*Exercise instructions*: Each line from the start of the data below through the one containing "SC.camera = camo" must be reproduced exactly.

*Recorded data*:

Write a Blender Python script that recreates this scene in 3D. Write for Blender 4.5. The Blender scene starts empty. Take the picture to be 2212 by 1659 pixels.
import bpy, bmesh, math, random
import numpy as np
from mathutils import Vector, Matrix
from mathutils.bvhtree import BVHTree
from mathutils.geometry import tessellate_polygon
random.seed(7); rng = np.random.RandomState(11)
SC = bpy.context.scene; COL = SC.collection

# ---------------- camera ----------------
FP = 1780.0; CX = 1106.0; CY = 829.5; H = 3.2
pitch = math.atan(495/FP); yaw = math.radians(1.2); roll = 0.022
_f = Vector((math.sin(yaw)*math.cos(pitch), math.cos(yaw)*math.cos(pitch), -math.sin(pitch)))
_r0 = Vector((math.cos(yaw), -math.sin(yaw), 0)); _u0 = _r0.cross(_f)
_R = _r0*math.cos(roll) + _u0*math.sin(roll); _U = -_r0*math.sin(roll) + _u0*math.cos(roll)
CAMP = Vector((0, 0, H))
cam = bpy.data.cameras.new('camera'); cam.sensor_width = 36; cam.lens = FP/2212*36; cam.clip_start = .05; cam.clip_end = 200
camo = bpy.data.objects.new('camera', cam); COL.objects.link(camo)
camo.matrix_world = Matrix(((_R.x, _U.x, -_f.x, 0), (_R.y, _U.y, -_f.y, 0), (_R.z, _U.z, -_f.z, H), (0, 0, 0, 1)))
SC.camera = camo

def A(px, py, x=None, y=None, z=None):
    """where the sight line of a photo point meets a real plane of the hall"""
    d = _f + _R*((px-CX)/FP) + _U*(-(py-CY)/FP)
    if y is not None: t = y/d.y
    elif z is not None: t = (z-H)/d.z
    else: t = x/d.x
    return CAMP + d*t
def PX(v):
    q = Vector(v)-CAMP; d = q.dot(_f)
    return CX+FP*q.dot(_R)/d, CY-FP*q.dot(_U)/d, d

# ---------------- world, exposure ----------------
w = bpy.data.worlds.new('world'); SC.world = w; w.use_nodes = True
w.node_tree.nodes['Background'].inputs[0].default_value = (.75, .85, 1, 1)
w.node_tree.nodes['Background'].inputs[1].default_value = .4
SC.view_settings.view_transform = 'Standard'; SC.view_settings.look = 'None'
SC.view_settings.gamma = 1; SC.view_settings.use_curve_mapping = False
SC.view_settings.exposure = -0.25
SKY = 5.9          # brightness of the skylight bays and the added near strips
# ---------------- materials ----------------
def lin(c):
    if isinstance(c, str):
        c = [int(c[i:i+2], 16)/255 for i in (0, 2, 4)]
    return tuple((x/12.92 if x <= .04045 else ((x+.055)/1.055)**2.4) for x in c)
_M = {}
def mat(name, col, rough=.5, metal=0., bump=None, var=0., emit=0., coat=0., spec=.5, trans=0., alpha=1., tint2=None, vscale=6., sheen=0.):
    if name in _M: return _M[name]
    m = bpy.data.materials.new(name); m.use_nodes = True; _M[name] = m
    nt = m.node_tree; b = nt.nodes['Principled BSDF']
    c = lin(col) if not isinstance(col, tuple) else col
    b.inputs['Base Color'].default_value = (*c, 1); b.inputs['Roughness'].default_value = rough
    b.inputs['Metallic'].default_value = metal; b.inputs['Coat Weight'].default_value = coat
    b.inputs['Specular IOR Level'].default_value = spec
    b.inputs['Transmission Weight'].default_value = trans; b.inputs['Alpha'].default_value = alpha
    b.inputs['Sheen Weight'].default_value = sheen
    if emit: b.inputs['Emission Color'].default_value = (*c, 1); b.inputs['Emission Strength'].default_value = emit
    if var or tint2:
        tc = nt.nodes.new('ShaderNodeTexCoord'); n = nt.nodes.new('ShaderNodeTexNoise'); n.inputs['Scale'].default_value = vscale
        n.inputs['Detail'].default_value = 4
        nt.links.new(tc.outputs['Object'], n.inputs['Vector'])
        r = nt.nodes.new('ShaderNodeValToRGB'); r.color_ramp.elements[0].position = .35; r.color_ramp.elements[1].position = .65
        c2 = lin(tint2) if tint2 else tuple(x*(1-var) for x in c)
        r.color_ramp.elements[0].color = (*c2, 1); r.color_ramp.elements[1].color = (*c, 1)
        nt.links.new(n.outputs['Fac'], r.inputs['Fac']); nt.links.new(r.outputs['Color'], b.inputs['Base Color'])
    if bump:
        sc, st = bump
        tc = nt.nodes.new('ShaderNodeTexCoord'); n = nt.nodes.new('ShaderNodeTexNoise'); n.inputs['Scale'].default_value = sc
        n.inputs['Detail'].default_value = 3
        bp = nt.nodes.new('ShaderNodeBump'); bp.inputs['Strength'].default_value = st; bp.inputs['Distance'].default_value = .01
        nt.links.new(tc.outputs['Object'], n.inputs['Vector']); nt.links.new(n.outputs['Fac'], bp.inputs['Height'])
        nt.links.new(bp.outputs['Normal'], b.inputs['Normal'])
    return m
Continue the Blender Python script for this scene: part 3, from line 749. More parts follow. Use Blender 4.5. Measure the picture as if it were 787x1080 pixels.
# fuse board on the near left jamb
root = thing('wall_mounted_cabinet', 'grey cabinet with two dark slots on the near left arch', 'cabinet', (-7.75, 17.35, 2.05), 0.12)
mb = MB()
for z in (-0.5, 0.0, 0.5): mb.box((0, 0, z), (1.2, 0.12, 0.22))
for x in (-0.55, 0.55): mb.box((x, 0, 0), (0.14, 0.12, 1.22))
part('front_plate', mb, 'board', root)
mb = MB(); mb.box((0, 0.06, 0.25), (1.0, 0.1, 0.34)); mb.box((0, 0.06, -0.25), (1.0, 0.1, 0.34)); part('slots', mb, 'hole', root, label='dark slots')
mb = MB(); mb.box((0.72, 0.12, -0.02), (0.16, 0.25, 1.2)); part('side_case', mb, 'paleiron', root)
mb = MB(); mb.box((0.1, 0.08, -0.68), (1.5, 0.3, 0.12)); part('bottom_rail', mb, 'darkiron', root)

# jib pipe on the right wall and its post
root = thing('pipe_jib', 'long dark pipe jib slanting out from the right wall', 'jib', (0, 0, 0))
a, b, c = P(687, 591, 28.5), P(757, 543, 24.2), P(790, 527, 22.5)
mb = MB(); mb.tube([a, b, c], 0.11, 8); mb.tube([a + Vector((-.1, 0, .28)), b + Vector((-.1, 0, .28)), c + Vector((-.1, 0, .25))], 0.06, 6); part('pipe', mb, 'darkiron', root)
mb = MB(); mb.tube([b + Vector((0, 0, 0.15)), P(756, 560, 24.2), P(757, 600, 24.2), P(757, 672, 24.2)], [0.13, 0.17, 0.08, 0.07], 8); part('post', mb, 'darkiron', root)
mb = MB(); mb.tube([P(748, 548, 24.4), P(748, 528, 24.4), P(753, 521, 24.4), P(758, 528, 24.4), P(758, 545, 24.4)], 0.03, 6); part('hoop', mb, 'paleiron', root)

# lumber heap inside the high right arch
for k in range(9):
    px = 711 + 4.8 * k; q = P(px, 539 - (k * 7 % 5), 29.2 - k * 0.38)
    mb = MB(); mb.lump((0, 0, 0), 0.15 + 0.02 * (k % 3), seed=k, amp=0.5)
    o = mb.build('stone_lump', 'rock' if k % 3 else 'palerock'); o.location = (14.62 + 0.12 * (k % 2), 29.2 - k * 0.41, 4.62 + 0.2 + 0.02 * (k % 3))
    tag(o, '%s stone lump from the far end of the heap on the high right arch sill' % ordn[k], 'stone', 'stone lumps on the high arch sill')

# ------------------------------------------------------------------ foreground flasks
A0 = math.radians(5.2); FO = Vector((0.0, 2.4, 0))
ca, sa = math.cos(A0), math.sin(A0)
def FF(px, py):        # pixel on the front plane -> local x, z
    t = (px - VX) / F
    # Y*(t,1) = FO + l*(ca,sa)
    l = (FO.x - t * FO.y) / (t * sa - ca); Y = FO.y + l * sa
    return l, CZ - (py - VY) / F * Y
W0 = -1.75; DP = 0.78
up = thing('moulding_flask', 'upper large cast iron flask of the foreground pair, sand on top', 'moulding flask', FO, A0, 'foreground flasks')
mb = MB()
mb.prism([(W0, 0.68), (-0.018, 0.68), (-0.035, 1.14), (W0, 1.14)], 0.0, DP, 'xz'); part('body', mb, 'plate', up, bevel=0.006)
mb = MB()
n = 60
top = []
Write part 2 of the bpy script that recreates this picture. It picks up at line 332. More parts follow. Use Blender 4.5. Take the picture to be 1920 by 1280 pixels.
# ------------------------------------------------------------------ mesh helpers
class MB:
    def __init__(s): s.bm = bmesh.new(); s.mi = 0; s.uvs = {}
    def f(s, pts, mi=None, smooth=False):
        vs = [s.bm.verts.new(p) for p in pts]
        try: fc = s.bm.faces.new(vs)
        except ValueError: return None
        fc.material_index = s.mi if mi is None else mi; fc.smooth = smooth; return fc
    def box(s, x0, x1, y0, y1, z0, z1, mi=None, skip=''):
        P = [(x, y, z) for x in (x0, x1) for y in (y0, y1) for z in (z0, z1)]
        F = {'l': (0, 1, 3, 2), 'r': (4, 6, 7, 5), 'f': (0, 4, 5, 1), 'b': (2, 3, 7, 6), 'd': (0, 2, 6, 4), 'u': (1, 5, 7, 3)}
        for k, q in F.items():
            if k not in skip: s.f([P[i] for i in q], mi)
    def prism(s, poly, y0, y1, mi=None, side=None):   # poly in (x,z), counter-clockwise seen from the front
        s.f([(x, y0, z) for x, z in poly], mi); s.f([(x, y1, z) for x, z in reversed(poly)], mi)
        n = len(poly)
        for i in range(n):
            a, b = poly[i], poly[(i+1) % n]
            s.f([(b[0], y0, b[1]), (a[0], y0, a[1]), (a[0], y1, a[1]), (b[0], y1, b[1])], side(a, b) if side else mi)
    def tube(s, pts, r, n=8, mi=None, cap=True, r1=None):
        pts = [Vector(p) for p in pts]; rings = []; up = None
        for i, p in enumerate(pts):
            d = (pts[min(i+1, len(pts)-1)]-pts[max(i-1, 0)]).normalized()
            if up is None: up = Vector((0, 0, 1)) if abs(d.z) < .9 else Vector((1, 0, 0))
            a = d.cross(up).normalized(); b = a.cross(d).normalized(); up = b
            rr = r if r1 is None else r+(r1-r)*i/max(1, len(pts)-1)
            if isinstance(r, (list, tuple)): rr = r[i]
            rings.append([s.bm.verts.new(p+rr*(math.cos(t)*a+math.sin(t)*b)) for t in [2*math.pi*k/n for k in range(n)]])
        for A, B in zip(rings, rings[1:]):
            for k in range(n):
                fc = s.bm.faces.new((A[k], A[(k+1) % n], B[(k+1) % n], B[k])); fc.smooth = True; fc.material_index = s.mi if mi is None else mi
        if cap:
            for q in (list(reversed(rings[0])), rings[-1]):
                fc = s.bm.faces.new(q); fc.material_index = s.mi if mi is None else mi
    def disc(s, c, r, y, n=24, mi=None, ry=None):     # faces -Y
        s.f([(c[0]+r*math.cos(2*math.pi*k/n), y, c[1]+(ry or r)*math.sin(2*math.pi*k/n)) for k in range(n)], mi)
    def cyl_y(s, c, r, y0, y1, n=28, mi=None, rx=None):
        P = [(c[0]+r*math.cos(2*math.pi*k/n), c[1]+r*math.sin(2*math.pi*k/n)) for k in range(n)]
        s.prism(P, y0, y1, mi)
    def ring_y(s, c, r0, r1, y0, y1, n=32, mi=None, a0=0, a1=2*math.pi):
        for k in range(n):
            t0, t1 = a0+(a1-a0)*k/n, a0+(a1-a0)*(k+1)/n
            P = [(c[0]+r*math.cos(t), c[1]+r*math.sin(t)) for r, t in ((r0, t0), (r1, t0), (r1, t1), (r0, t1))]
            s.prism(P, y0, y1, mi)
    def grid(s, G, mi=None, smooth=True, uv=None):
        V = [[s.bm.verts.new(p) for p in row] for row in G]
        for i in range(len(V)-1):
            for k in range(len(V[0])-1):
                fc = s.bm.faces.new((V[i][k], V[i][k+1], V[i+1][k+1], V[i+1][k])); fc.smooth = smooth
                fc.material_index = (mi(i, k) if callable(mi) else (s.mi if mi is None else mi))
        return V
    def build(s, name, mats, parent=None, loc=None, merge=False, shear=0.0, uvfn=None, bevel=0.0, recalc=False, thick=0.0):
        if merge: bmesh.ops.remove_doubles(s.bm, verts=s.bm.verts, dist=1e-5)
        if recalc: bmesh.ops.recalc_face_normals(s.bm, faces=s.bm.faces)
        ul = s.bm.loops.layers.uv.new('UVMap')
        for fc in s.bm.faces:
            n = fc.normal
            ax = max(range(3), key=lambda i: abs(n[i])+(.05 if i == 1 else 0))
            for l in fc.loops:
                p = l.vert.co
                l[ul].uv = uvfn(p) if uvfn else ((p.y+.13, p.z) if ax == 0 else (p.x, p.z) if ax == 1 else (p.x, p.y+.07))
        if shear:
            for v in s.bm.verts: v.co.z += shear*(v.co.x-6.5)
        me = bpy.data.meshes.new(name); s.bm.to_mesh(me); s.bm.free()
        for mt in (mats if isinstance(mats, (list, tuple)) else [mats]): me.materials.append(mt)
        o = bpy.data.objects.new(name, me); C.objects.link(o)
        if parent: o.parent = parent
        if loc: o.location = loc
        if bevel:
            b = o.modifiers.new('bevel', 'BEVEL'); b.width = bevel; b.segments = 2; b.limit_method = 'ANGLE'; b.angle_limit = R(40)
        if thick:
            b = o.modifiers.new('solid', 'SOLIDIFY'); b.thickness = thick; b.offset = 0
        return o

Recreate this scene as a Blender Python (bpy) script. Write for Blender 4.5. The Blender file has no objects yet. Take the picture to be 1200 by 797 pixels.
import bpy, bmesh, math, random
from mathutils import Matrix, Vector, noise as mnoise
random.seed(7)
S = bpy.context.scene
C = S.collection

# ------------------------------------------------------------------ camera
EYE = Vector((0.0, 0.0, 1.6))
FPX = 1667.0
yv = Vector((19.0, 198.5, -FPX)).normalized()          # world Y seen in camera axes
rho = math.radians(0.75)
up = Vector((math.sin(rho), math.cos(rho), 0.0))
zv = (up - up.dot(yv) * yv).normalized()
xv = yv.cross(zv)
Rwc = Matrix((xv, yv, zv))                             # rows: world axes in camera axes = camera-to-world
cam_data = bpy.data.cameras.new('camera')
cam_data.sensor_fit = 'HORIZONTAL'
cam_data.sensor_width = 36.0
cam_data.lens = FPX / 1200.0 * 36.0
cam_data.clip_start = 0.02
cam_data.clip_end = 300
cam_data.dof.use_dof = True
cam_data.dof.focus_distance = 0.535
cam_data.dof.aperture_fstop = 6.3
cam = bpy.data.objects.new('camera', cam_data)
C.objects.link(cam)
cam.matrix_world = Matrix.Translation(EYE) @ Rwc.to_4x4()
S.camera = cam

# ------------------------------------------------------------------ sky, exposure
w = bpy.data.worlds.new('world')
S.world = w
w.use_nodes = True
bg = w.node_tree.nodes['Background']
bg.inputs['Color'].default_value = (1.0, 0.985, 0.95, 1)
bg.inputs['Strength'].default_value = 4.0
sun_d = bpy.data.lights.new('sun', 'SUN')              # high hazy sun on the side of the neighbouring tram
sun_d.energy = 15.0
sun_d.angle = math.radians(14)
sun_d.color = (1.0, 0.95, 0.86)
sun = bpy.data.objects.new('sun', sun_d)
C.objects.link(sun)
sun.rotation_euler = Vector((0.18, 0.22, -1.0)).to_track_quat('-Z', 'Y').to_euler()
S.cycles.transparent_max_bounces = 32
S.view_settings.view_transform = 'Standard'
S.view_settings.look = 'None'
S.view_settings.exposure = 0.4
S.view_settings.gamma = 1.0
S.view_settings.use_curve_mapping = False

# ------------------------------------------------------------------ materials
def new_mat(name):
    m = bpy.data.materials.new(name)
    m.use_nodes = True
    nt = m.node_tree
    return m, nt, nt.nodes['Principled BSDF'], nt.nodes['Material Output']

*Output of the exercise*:
Write a Blender Python script that recreates this scene in 3D. Write for Blender 4.5. The Blender scene starts empty. Take the picture to be 2212 by 1659 pixels.
import bpy, bmesh, math, random
import numpy as np
from mathutils import Vector, Matrix
from mathutils.bvhtree import BVHTree
from mathutils.geometry import tessellate_polygon
random.seed(7); rng = np.random.RandomState(11)
SC = bpy.context.scene; COL = SC.collection

# ---------------- camera ----------------
FP = 1780.0; CX = 1106.0; CY = 829.5; H = 3.2
pitch = math.atan(495/FP); yaw = math.radians(1.2); roll = 0.022
_f = Vector((math.sin(yaw)*math.cos(pitch), math.cos(yaw)*math.cos(pitch), -math.sin(pitch)))
_r0 = Vector((math.cos(yaw), -math.sin(yaw), 0)); _u0 = _r0.cross(_f)
_R = _r0*math.cos(roll) + _u0*math.sin(roll); _U = -_r0*math.sin(roll) + _u0*math.cos(roll)
CAMP = Vector((0, 0, H))
cam = bpy.data.cameras.new('camera'); cam.sensor_width = 36; cam.lens = FP/2212*36; cam.clip_start = .05; cam.clip_end = 200
camo = bpy.data.objects.new('camera', cam); COL.objects.link(camo)
camo.matrix_world = Matrix(((_R.x, _U.x, -_f.x, 0), (_R.y, _U.y, -_f.y, 0), (_R.z, _U.z, -_f.z, H), (0, 0, 0, 1)))
SC.camera = camo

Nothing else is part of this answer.